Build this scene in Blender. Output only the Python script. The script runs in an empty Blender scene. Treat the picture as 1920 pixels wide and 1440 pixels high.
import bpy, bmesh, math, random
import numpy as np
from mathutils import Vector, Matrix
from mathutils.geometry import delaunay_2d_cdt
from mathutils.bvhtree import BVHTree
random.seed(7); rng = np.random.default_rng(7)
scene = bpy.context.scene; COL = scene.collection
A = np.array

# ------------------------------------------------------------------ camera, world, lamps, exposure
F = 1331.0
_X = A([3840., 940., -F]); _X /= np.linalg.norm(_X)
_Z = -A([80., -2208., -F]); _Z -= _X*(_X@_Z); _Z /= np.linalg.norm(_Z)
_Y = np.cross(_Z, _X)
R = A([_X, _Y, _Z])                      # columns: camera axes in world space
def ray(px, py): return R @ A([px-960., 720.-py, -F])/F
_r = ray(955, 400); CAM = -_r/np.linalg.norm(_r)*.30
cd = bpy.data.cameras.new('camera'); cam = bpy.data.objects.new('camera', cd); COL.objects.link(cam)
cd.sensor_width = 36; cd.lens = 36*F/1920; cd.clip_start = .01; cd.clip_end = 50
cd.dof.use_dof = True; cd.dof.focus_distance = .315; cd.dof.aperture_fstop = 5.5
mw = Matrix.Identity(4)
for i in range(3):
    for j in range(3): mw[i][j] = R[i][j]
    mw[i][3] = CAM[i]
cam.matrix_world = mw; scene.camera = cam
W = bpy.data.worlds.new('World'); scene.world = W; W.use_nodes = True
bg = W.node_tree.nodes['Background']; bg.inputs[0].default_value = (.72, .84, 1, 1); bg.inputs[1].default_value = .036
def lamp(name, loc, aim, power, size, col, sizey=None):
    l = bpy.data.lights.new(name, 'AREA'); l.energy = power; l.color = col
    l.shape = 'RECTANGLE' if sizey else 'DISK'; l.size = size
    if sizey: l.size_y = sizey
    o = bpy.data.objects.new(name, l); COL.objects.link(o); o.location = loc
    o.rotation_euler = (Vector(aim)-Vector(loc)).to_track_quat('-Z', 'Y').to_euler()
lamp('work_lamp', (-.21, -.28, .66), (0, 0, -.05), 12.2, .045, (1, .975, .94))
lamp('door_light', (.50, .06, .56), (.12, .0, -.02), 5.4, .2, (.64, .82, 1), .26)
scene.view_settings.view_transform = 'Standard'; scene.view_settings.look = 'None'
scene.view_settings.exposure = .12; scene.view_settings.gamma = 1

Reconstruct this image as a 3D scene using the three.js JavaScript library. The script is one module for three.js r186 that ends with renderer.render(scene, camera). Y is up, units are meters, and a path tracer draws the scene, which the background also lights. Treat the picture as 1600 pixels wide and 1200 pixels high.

══════════════════════════════

> [Problem to work on] Would you reproduce all the entries exactly?

> [Response for this exercise]
Build this scene in Blender. Output only the Python script. The script runs in an empty Blender scene. Treat the picture as 1920 pixels wide and 1440 pixels high.
import bpy, bmesh, math, random
import numpy as np
from mathutils import Vector, Matrix
from mathutils.geometry import delaunay_2d_cdt
from mathutils.bvhtree import BVHTree
random.seed(7); rng = np.random.default_rng(7)
scene = bpy.context.scene; COL = scene.collection
A = np.array

# ------------------------------------------------------------------ camera, world, lamps, exposure
F = 1331.0
_X = A([3840., 940., -F]); _X /= np.linalg.norm(_X)
_Z = -A([80., -2208., -F]); _Z -= _X*(_X@_Z); _Z /= np.linalg.norm(_Z)
_Y = np.cross(_Z, _X)
R = A([_X, _Y, _Z])                      # columns: camera axes in world space
def ray(px, py): return R @ A([px-960., 720.-py, -F])/F
_r = ray(955, 400); CAM = -_r/np.linalg.norm(_r)*.30
cd = bpy.data.cameras.new('camera'); cam = bpy.data.objects.new('camera', cd); COL.objects.link(cam)
cd.sensor_width = 36; cd.lens = 36*F/1920; cd.clip_start = .01; cd.clip_end = 50
cd.dof.use_dof = True; cd.dof.focus_distance = .315; cd.dof.aperture_fstop = 5.5
mw = Matrix.Identity(4)
for i in range(3):
    for j in range(3): mw[i][j] = R[i][j]
    mw[i][3] = CAM[i]
cam.matrix_world = mw; scene.camera = cam
W = bpy.data.worlds.new('World'); scene.world = W; W.use_nodes = True
bg = W.node_tree.nodes['Background']; bg.inputs[0].default_value = (.72, .84, 1, 1); bg.inputs[1].default_value = .036
def lamp(name, loc, aim, power, size, col, sizey=None):
    l = bpy.data.lights.new(name, 'AREA'); l.energy = power; l.color = col
    l.shape = 'RECTANGLE' if sizey else 'DISK'; l.size = size
    if sizey: l.size_y = sizey
    o = bpy.data.objects.new(name, l); COL.objects.link(o); o.location = loc
    o.rotation_euler = (Vector(aim)-Vector(loc)).to_track_quat('-Z', 'Y').to_euler()
lamp('work_lamp', (-.21, -.28, .66), (0, 0, -.05), 12.2, .045, (1, .975, .94))
lamp('door_light', (.50, .06, .56), (.12, .0, -.02), 5.4, .2, (.64, .82, 1), .26)
scene.view_settings.view_transform = 'Standard'; scene.view_settings.look = 'None'
scene.view_settings.exposure = .12; scene.view_settings.gamma = 1

Reconstruct this image as a 3D scene using the three.js JavaScript library. The script is one module for three.js r186 that ends with renderer.render(scene, camera). Y is up, units are meters, and a path tracer draws the scene, which the background also lights. Treat the picture as 1600 pixels wide and 1200 pixels high.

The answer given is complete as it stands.